Lennie wanders into Crooks’s room and talks to him about the rabbits.  George has been telling Lennie that they are going to have a ranch someday.

Lennie has come into the barn because he wanted to see his puppy.  Crooks tells him he is not wanted, and Lennie whines about the others going into town and leaving him behind to stay out of trouble.  Crooks asks where everyone is, and Lennie tells him that everyone but Candy went into town and Candy is figuring about the rabbits.

"The rabbits we're gonna get, and I get to tend 'em, cut grass an' give 'em water, an' like that." (ch 4, p. 34)

Lennie is excited because the rabbits are a dream that George and Lennie use to keep them going.  Whenever George wants to focus Lennie or cheer him up, he talks about the rabbits.  Lennie gets excited about caring for rabbits, because they are soft.

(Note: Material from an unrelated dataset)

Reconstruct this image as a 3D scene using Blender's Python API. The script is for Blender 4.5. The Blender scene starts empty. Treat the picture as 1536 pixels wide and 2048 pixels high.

Crooks is annoyed that Lennie has someone, and he does not.  He tells Lennie that George may not come back.

"He won't do it," Lennie cried. "George wouldn't do nothing like that. I been with George a long a time. He'll come back tonight-"But the doubt was too much for him. "Don't you think he will?" (ch 4, p. 35)

The idea that George might leave him and never come back is terrifying for Lennie.  He depends on George for protection and almost everything else.  He gets excited when he thinks about the possibility of George leaving him, because he has not considered it before.  He seems to think that it is not possible at first, but then doubt creeps in and he gets worried.